Eva Traube Abrams, a semi-retired librarian in Florida, is shelving books one morning when her eyes lock on a photograph in a magazine lying open nearby. She freezes; it’s an image of a book she hasn’t seen in sixty-five years—a book she recognizes as The Book of Lost Names.
The accompanying article discusses the looting of libraries by the Nazis across Europe during World War II—an experience Eva remembers well—and the search to reunite people with the texts taken from them so long ago. The book in the photograph, an eighteenth-century religious text thought to have been taken from France in the waning days of the war, is one of the most fascinating cases. Now housed in Berlin’s Zentral- und Landesbibliothek library, it appears to contain some sort of code, but researchers don’t know where it came from—or what the code means. Only Eva holds the answer—but will she have the strength to revisit old memories and help reunite those lost during the war?
As a graduate student in 1942, Eva was forced to flee Paris after the arrest of her father, a Polish Jew. Finding refuge in a small mountain town in the Free Zone, she begins forging identity documents for Jewish children fleeing to neutral Switzerland. But erasing people comes with a price, and along with a mysterious, handsome forger named Rémy, Eva decides she must find a way to preserve the real names of the children who are too young to remember who they really are. The records they keep in The Book of Lost Names will become even more vital when the resistance cell they work for is betrayed and Rémy disappears.
An engaging and evocative novel reminiscent of The Lost Girls of Paris and The Alice Network, The Book of Lost Names is a testament to the resilience of the human spirit and the power of bravery and love in the face of evil.
My Thoughts and Review:
I really wanted to give this book 5 stars. Unfortunately historical fiction, especially WWII fiction, is not my genre of choice. I read this book for a book club discussion, and am so incredibly glad I did.
For me this book was slow to start.
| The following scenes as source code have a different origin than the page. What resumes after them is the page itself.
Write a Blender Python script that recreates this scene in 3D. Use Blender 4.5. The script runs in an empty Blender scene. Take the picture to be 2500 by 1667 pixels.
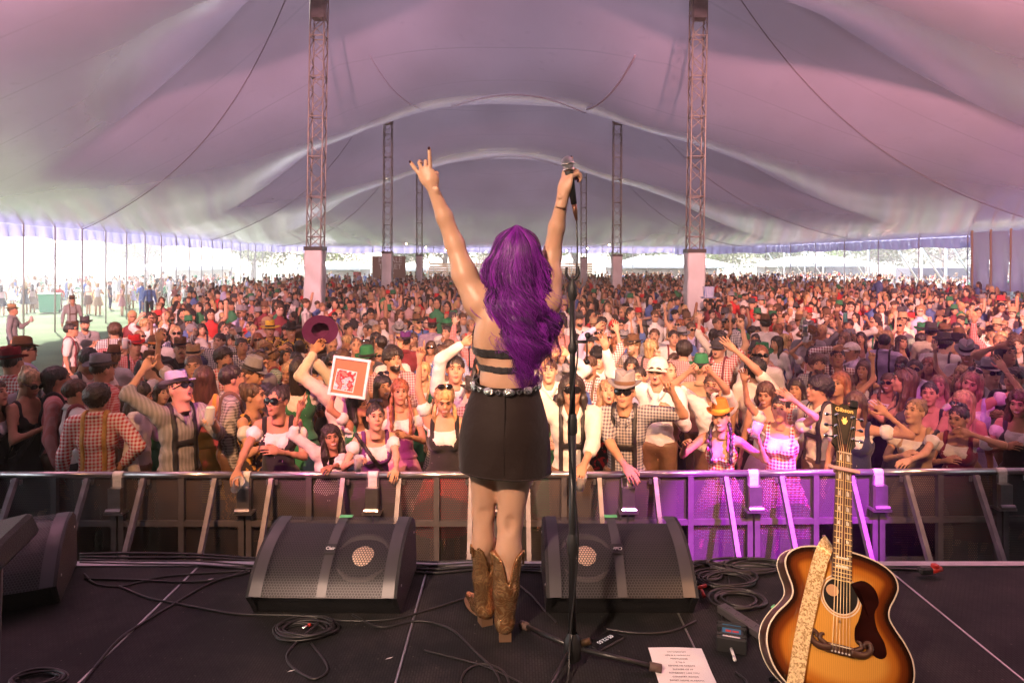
import bpy, math, random
import numpy as np
from mathutils import Vector, Matrix, Euler

SC = bpy.context.scene
COL = SC.collection
R = math.radians
# ------------------------------------------------------------------ camera, sky, sun, stage lamps, exposure
CAMZ, STZ = 2.90, 1.35           # camera height and stage height above the lawn
FPX = 1667.0                     # focal length in photo pixels
cam_d = bpy.data.cameras.new('camera'); cam = bpy.data.objects.new('camera', cam_d); COL.objects.link(cam)
cam_d.sensor_width = 36; cam_d.lens = 24.0
cam_d.shift_y = -(833.5 - 640) / 2500
cam_d.clip_start = 0.05; cam_d.clip_end = 2000
cam.location = (0, 0, CAMZ); cam.rotation_euler = (R(90), 0, 0)
SC.camera = cam

SUN_EL, SUN_AZ = 48, 322          # elevation, direction the light comes from (deg from +Y, clockwise)
world = bpy.data.worlds.new('World'); SC.world = world; world.use_nodes = True
wn = world.node_tree.nodes; wl = world.node_tree.links
sky = wn.new('ShaderNodeTexSky'); sky.sky_type = 'NISHITA'; sky.sun_disc = False
sky.sun_elevation = R(SUN_EL); sky.sun_rotation = R(SUN_AZ); sky.dust_density = 3.0
wn['Background'].inputs['Strength'].default_value = 0.15
wl.new(sky.outputs['Color'], wn['Background'].inputs['Color'])
sd = bpy.data.lights.new('sun', 'SUN'); sd.energy = 4.6; sd.angle = R(0.5); sd.color = (1.0, 0.94, 0.86)
sun = bpy.data.objects.new('sun', sd); COL.objects.link(sun)
_d = Vector((math.sin(R(SUN_AZ)) * math.cos(R(SUN_EL)), math.cos(R(SUN_AZ)) * math.cos(R(SUN_EL)), math.sin(R(SUN_EL))))
sun.rotation_euler = _d.to_track_quat('Z', 'Y').to_euler()

LAMPS = []
def spot(x, y, z, tx, ty, tz, energy, col, ang, blend=0.6, size=0.12):
    l = bpy.data.lights.new('stage_lamp_light', 'SPOT'); l.energy = energy; l.color = col
    l.spot_size = R(ang); l.spot_blend = blend; l.shadow_soft_size = size
    o = bpy.data.objects.new('stage_lamp_light', l); COL.objects.link(o)
    o.location = (x, y, z)
    o.rotation_euler = (Vector((x, y, z)) - Vector((tx, ty, tz))).to_track_quat('Z', 'Y').to_euler()
    LAMPS.append((o, col)); return o
WARM = (1.0, 0.47, 0.22); PURP = (0.60, 0.012, 0.86); PINK = (1.0, 0.10, 0.62); PEACH = (1.0, 0.62, 0.55)
spot(-2.4, 0.2, 6.3, -1.0, 8.2, 1.4, 900, WARM, 46, 1.0)
spot(2.4, 0.2, 6.3, 1.3, 8.2, 1.4, 1050, WARM, 48, 1.0)
spot(0.2, -0.6, 6.5, 0.9, 14, 1.5, 1500, PEACH, 40, 1.0)
spot(-2.0, -1.6, 5.2, -0.05, 2.8, 2.2, 330, (1.0, .66, .48), 34, 0.7)
spot(1.9, 0.6, 4.0, 1.2, 2.2, 1.7, 24, WARM, 34, 0.7)
spot(3.5, 2.2, 5.4, 2.12, 5.6, 0.60, 2000, PURP, 19.5, 0.35, 0.02)
spot(2.0, 1.8, 5.6, 1.15, 5.6, 0.80, 400, PURP, 9, 0.3, 0.03)
spot(-3.6, 1.5, 5.2, -1.35, 6.4, 1.35, 230, PINK, 17, 0.3, 0.03)
spot(-1.0, 1.5, 5.6, -2.85, 6.2, 1.85, 200, PINK, 7, 0.3, 0.03)
spot(3.6, 1.6, 5.6, 2.2, 6.4, 1.45, 90, PINK, 17, 0.3, 0.03)
spot(2.6, 1.6, 5.6, 4.4, 7.0, 1.5, 230, PINK, 11, 0.3, 0.03)
spot(-4.5, 0.9, 6.6, -14, 22, 8.6, 6500, (1.0, 0.46, 0.44), 84, 1.0, 0.3)
spot(4.5, 0.9, 6.6, 15, 18, 9.0, 13000, (1.0, 0.44, 0.38), 84, 1.0, 0.3)
spot(0.0, 0.9, 6.8, 0.0, 24, 10.8, 1500, (1.0, 0.45, 0.55), 84, 1.0, 0.3)

vs = SC.view_settings; vs.view_transform = 'Standard'; vs.look = 'None'; vs.gamma = 1; vs.use_curve_mapping = False
vs.exposure = 2.75
SC.render.engine = 'CYCLES'
try:
    c = SC.cycles; c.max_bounces = 5; c.diffuse_bounces = 3; c.glossy_bounces = 2; c.transmission_bounces = 4
    c.transparent_max_bounces = 10; c.volume_bounces = 0; c.use_denoising = True; c.sample_clamp_indirect = 6
    c.caustics_reflective = False; c.caustics_refractive = False; c.volume_step_rate = 4; c.volume_max_steps = 48
except Exception: pass
for _n in ('CYCLES',): pass
rng = np.random.default_rng(7); random.seed(7)

# ------------------------------------------------------------------ small helpers
def P(px, py, Y):                                 # photo pixel (2500 wide) at distance Y -> place
    return Vector(((px - 1250) / FPX * Y, Y, CAMZ - (py - 640) / FPX * Y))
def PZ(px, py, z):                                # photo pixel on the horizontal plane z -> place
    Y = (CAMZ - z) * FPX / (py - 640)
    return Vector(((px - 1250) / FPX * Y, Y, z))
def tag(o, label=None, cat=None, group=None, kind=None):
    if label: o['label'] = label
    if cat: o['category'] = cat
    if group: o['group'] = group
    if kind: o['kind'] = kind
    return o
def empty(name, loc=(0, 0, 0), rz=0, label=None, cat=None, group=None):
    o = bpy.data.objects.new(name, None); COL.objects.link(o); o.location = loc; o.rotation_euler = (0, 0, rz)
    o.empty_display_size = .1
    return tag(o, label, cat, group)
def mesh_from(name, parts, mats=(), smooth=True):
    """parts: list of (V, F, material_index[, smooth]); F int array (n,3) or (n,4), or a list of those"""
    Vs, Ls, Ts, Ms, Ss, off = [], [], [], [], [], 0
    for p in parts:
        V, F, mi = p[:3]; sm = p[3] if len(p) > 3 else smooth
        V = np.asarray(V, dtype=np.float32).reshape(-1, 3)
        FL = F if isinstance(F, list) and len(F) and isinstance(F[0], np.ndarray) and F[0].ndim == 2 else [F]
        for f in FL:
            f = np.asarray(f, dtype=np.int64)
            if f.size == 0: continue
            f = f.reshape(-1, f.shape[-1])
            Ls.append((f + off).ravel()); Ts.append(np.full(len(f), f.shape[1])); Ms.append(np.full(len(f), mi)); Ss.append(np.full(len(f), sm))
        Vs.append(V); off += len(V)
    m = bpy.data.meshes.new(name)
    V = np.concatenate(Vs); L = np.concatenate(Ls); T = np.concatenate(Ts)
    m.vertices.add(len(V)); m.vertices.foreach_set('co', V.ravel())
    m.loops.add(len(L)); m.loops.foreach_set('vertex_index', L.astype(np.int32))
    st = np.zeros(len(T), dtype=np.int32); st[1:] = np.cumsum(T)[:-1]
    m.polygons.add(len(T)); m.polygons.foreach_set('loop_start', st)
    m.polygons.foreach_set('loop_total', T.astype(np.int32))
    m.polygons.foreach_set('material_index', np.concatenate(Ms).astype(np.int32))
    m.polygons.foreach_set('use_smooth', np.concatenate(Ss).astype(bool))
    for a in mats: m.materials.append(a)
    m.update(calc_edges=True); m.validate(clean_customdata=False)
    return m
def obj(name, mesh, parent=None, loc=None):
    o = bpy.data.objects.new(name, mesh); COL.objects.link(o)
    if parent is not None: o.parent = parent
    if loc is not None: o.location = loc
    return o
def mk(name, parts, mats, parent=None, loc=None, smooth=True):
    if not isinstance(mats, (list, tuple)): mats = [mats]
    return obj(name, mesh_from(name, parts, mats, smooth), parent, loc)
def box(cx, cy, cz, sx, sy, sz, R3=None, b=0.0):
    h = np.array([sx, sy, sz]) / 2
    if b <= 0:
        V = np.array([[x, y, z] for x in (-1, 1) for y in (-1, 1) for z in (-1, 1)], float) * h
        F = np.array([[0, 1, 3, 2], [4, 6, 7, 5], [0, 4, 5, 1], [2, 3, 7, 6], [0, 2, 6, 4], [1, 5, 7, 3]])
    else:                                           # chamfered box: 24 verts
        V, idx = [], {}
        for x in (-1, 1):
            for y in (-1, 1):
                for z in (-1, 1):
                    for a in range(3):
                        s = np.array([x, y, z], float) * h; s2 = s - np.array([x, y, z]) * b; s2[a] = s[a]
                        idx[(x, y, z, a)] = len(V); V.append(s2)
        q, t = [], []
        for a in range(3):
            u, v = (a + 1) % 3, (a + 2) % 3
            for s in (-1, 1):
                c = []
                for (p, r) in ((-1, -1), (1, -1), (1, 1), (-1, 1)):
                    k = [0, 0, 0]; k[a] = s; k[u] = p; k[v] = r; c.append(idx[(*k, a)])
                q.append(c if s > 0 else c[::-1])
        for a in range(3):                          # edges run along axis a
            u, v = (a + 1) % 3, (a + 2) % 3
            for su in (-1, 1):
                for sv in (-1, 1):
                    k0 = [0, 0, 0]; k1 = [0, 0, 0]; k0[a] = -1; k1[a] = 1; k0[u] = k1[u] = su; k0[v] = k1[v] = sv
                    c = [idx[(*k0, u)], idx[(*k1, u)], idx[(*k1, v)], idx[(*k0, v)]]
                    q.append(c if su * sv < 0 else c[::-1])
        for x in (-1, 1):
            for y in (-1, 1):
                for z in (-1, 1):
                    c = [idx[(x, y, z, a)] for a in range(3)]
                    t.append(c if x * y * z > 0 else c[::-1])
        V = np.array(V); F = [np.array(q), np.array(t)]
    if R3 is not None: V = V @ np.array(R3).T
    V = V + np.array([cx, cy, cz])
    return V, F
def beam(a, b, w, d=None, up=(0, 0, 1)):
    """square bar from a to b"""
    a = Vector(a); b = Vector(b); d = d or w; z = (b - a); L = z.length; z.normalize()
    x = Vector(up).cross(z)
    if x.length < 1e-3: x = Vector((1, 0, 0)).cross(z)
    x.normalize(); y = z.cross(x)
    M = np.array([x, y, z]).T; c = (a + b) / 2
    return box(c.x, c.y, c.z, w, d, L, M)
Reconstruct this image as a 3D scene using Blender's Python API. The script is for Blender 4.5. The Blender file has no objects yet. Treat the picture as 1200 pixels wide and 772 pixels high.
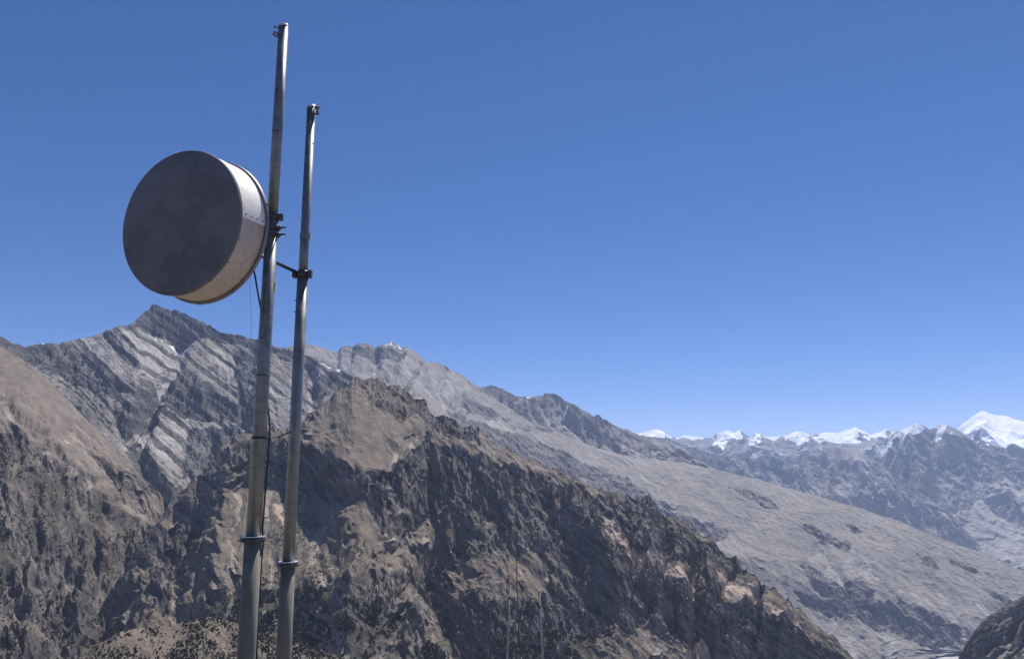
import bpy, bmesh, math, random
import numpy as np
from mathutils import Vector, Matrix

random.seed(7)
C = bpy.context.scene.collection
SC = bpy.context.scene

# ------------------------------------------------------------------ camera model (survey helpers)
EYE = 1.65
PITCH = math.radians(10.5)
CP, SP = math.cos(PITCH), math.sin(PITCH)
F = 900.0

def bearing(px, py):
    """sight line of a surveyed point -> (azimuth, tangent of elevation)"""
    px = np.asarray(px, float); py = np.asarray(py, float)
    dx = (px - 600) / F; dy = (386 - py) / F
    X = dx; Y = CP - SP * dy; Z = SP + CP * dy
    return np.arctan2(X, Y), Z / np.hypot(X, Y)

def sight(X, Y, Z):
    Z = Z - EYE
    d = Y * CP + Z * SP
    return 600 + F * X / d, 386 - F * (-Y * SP + Z * CP) / d

def at(px, py, depth_y):
    """world point on the sight line of (px,py) at ground distance R"""
    a, t = bearing(px, py)
    return Vector((depth_y * math.sin(a), depth_y * math.cos(a), depth_y * float(t) + EYE))

# ------------------------------------------------------------------ noise
def perlin(x, y, seed=0):
    rs = np.random.RandomState(seed)
    perm = rs.permutation(256).astype(np.int32)
    perm = np.concatenate([perm, perm])
    ang = rs.rand(256) * 2 * np.pi
    gx = np.cos(ang).astype(np.float32); gy = np.sin(ang).astype(np.float32)
    xi = np.floor(x).astype(np.int32); yi = np.floor(y).astype(np.int32)
    xf = (x - xi).astype(np.float32); yf = (y - yi).astype(np.float32)
    xi &= 255; yi &= 255
    u = xf * xf * xf * (xf * (xf * 6 - 15) + 10); v = yf * yf * yf * (yf * (yf * 6 - 15) + 10)
    x1 = (xi + 1) & 255; y1 = (yi + 1) & 255
    def g(a, b, fx, fy):
        h = perm[perm[a] + b]
        return gx[h] * fx + gy[h] * fy
    n00 = g(xi, yi, xf, yf); n10 = g(x1, yi, xf - 1, yf)
    n01 = g(xi, y1, xf, yf - 1); n11 = g(x1, y1, xf - 1, yf - 1)
    a = n00 + u * (n10 - n00); b = n01 + u * (n11 - n01)
    return (a + v * (b - a)) * 1.5

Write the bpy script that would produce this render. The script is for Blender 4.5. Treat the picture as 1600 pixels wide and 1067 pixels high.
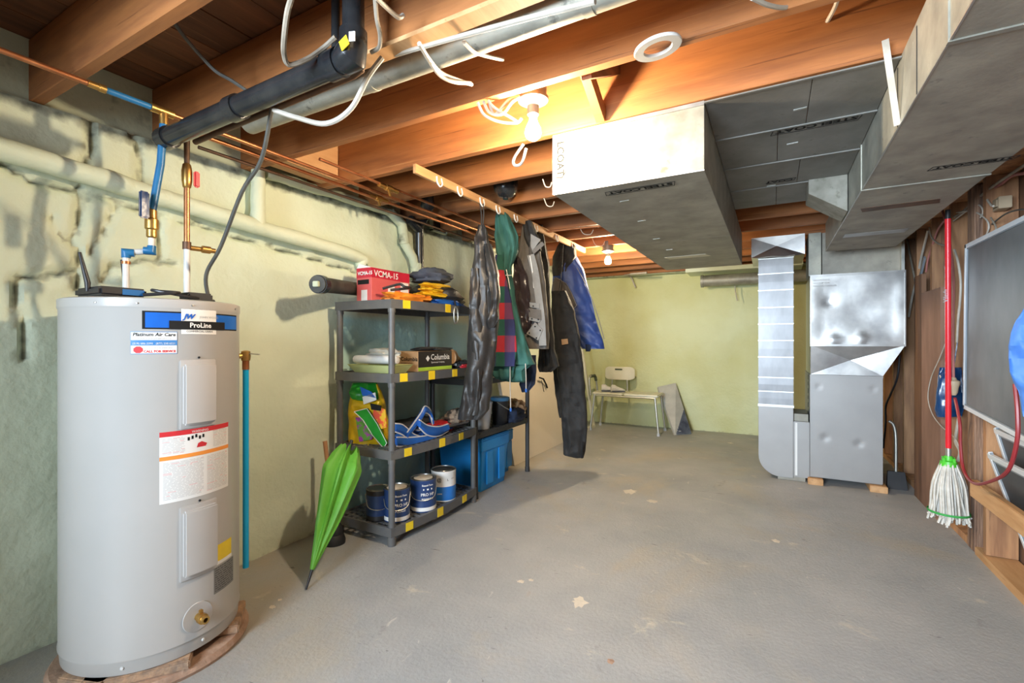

It was one that at times I had to tell myself I was supposed to be reading this book, I needed to finish this book. Normally those things would result in me either DNFing the book, or giving it 3 or less stars. In this case though, I think it was due more to the fact it was a WWII novel.
It is an absolutely amazing book. It is well written, with characters that will capture your heart. Eva is a woman I would be proud to know. I wish I was even half the woman she was. What she did during that horrible event is utterly amazing. I hated how her mother was so against her doing what she felt she needed to do.
The ending of this book had me ugly crying tears of joy. I never saw that end coming, but couldn't have imagined a better ending. If you are a lover of WWII fiction, this is a book you will truly love. I enjoyed it more than The Nightengale by Kristin Hannah.